* The request: Beginning with the first line of the data below, reproduce every line unchanged, ending with the line that holds "return (u*t, (cos(TH)-v*sin(TH))*t)".

* Data excerpt:
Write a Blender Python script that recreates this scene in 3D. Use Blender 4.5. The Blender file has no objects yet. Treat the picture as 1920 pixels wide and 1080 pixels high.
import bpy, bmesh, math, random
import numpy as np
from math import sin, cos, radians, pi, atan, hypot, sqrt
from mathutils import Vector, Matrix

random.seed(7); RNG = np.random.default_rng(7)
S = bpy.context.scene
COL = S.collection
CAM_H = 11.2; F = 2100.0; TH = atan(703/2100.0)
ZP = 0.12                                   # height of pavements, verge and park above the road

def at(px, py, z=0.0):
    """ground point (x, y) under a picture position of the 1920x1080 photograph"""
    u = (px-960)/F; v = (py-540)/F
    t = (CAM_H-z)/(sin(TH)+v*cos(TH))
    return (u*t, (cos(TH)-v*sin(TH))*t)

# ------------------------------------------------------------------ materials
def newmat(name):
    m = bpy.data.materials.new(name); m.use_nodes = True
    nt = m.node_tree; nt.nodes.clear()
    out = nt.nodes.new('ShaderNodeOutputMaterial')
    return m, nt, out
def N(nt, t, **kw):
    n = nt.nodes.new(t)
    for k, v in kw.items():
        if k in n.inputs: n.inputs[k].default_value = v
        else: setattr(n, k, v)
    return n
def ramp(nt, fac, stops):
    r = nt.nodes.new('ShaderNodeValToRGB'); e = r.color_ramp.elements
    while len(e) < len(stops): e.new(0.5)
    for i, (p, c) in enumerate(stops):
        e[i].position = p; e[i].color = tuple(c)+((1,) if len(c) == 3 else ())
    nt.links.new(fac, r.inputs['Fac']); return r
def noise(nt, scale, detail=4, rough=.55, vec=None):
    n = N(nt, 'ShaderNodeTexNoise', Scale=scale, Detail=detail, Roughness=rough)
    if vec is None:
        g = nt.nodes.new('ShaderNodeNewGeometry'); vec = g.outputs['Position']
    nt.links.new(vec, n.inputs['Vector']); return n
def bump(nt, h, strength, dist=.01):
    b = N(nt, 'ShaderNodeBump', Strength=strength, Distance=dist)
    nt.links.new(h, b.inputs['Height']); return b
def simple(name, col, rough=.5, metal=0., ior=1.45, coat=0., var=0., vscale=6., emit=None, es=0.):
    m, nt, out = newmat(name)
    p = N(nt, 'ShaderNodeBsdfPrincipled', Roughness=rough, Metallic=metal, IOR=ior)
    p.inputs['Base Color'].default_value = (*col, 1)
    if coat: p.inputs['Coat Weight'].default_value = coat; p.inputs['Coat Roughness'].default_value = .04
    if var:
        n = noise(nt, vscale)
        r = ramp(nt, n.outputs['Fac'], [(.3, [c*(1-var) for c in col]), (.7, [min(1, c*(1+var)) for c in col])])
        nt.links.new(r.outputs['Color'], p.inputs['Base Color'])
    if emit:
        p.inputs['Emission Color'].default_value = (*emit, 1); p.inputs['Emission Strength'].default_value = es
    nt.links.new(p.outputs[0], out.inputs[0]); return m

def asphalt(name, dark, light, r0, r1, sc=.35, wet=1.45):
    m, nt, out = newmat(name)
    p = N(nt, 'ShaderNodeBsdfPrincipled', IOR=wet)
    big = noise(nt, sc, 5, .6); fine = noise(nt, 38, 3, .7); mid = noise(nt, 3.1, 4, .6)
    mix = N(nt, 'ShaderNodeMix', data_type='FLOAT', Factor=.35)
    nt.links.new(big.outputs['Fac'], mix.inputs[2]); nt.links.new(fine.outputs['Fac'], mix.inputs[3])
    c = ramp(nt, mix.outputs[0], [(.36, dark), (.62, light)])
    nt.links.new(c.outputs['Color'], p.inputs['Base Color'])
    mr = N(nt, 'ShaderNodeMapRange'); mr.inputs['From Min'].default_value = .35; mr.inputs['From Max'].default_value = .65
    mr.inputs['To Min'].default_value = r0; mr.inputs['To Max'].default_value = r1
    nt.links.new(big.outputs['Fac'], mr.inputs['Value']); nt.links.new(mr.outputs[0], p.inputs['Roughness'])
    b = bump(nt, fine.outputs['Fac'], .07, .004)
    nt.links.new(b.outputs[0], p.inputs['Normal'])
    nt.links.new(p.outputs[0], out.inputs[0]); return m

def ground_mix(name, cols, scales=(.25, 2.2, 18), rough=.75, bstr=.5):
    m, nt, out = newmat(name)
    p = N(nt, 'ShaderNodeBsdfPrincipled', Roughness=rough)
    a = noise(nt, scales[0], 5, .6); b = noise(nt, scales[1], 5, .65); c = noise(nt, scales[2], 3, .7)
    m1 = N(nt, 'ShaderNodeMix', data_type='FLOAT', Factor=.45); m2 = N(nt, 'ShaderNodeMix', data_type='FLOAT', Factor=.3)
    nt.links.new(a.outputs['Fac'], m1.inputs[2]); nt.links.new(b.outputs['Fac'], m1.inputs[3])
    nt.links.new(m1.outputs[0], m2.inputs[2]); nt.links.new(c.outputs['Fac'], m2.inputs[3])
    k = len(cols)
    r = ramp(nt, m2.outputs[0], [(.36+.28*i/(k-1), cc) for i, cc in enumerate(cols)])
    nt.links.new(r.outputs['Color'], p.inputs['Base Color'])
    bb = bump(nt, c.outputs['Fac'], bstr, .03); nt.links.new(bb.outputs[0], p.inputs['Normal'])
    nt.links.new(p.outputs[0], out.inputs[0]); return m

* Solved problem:
Write a Blender Python script that recreates this scene in 3D. Use Blender 4.5. The Blender file has no objects yet. Treat the picture as 1920 pixels wide and 1080 pixels high.
import bpy, bmesh, math, random
import numpy as np
from math import sin, cos, radians, pi, atan, hypot, sqrt
from mathutils import Vector, Matrix

random.seed(7); RNG = np.random.default_rng(7)
S = bpy.context.scene
COL = S.collection
CAM_H = 11.2; F = 2100.0; TH = atan(703/2100.0)
ZP = 0.12                                   # height of pavements, verge and park above the road

def at(px, py, z=0.0):
    """ground point (x, y) under a picture position of the 1920x1080 photograph"""
    u = (px-960)/F; v = (py-540)/F
    t = (CAM_H-z)/(sin(TH)+v*cos(TH))
    return (u*t, (cos(TH)-v*sin(TH))*t)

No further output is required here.